Knowledge-based neural networks for microwave modeling and design

Neural networks have recently been introduced to the microwave area as a fast and flexible vehicle for microwave modeling, simulation and optimization. This thesis represents a new research direction in this area, i.e., incorporating microwave knowledge into neural network models. Two approaches utilizing functional and structural microwave knowledge are proposed in the thesis. They are used for efficient modeling of active and passive microwave components and for the development of libraries of microwave neural models.;In the first approach, a novel neural network structure, namely functional knowledge based neural network (KBNN), is proposed where microwave empirical or semi-analytical information is incorporated into the internal structure of neural networks. The microwave knowledge complements the capability of learning and generalization of neural networks by providing additional information which may not be adequately represented in a limited set of training data.

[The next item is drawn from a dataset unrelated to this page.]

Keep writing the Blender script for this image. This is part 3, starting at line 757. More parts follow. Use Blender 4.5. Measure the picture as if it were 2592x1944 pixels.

Such knowledge becomes even more valuable when the neural model is used to extrapolate beyond the training-data region. A new training scheme employing the gradient-based l2 optimization technique is developed to train the KBNN model. The proposed technique can be used to model passive and active microwave components with improved accuracy, reduced cost of model development and less need of training data over conventional neural models for microwave design.;The second approach addresses the development of libraries of neural models for passive and active components, a task with a potential significance for many microwave simulators. Developing libraries of neural models is very costly due to massive data generation and repeated neural network training. A new hierarchical neural network approach is proposed, allowing both microwave functional knowledge and library inherent structural knowledge to be incorporated into neural models. The library models are developed through a set of base neural models, which capture the basic characteristics common to the entire library, and high-level neural modules which map the information from base models to the library model outputs. The proposed method substantially reduces the cost of library development through reduced need for data. collection and shortened time of training. The technique is demonstrated through transmission line and FET library examples.